Potpourri

By GREG COOK  |  October 23, 2007

In “In Lieu of Modernity,” at Space Other, Alexander Apostol of Madrid examines the failed utopian promise of modern architecture in his native Caracas, Venezuela. The main event is 13 six-foot-tall photos of buildings from his Residente Pulido (2001, 2003) series: they line the gallery’s main hall as if it were a city street. On one side, Apostol digitally removed doors and windows from modernist Caracas buildings. The other side features apartment buildings with windows and doors physically blocked up because of crime. It’s a sad, uncanny brew of images and ideas. The city looks closed up, turned in on itself, the buildings becoming unsettling sculpture, eerie monuments, mausoleums. The exhibition is filled out by photos of the towering steel frames of unfinished and abandoned modernist highrises in Caracas and some videos. The point: modernist dreams have screwed the little people. But the results are by turns obscure and didactic.

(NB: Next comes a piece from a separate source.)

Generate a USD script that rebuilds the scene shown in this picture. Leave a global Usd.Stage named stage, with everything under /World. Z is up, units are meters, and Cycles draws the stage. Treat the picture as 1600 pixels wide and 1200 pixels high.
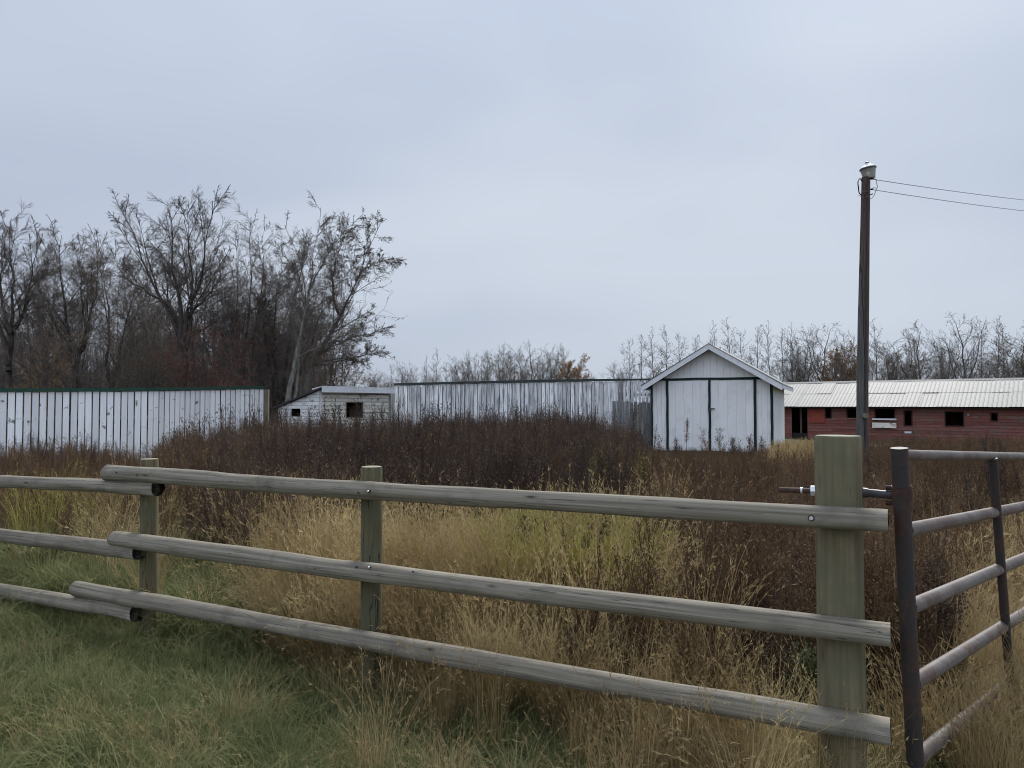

Laura Donaldson, the Boston Center for the Arts’ recently departed gallery director, imports hot-shot Scottish artist Martin Creed for her goodbye exhibit. Work No. 227: The Lights Going On and Off re-creates the 2001 exhibit at the Tate Britain in London that won Creed that year’s Turner Prize. It consists of an empty gallery with the lights flicking on and off every five seconds in a leisurely strobing. Creed’s installation brings your attention to the gallery lighting (duh) and architecture (because you want to avoid bumping into it when the lights cut out). It’s mildly amusing, but a forgettable minimalist goof.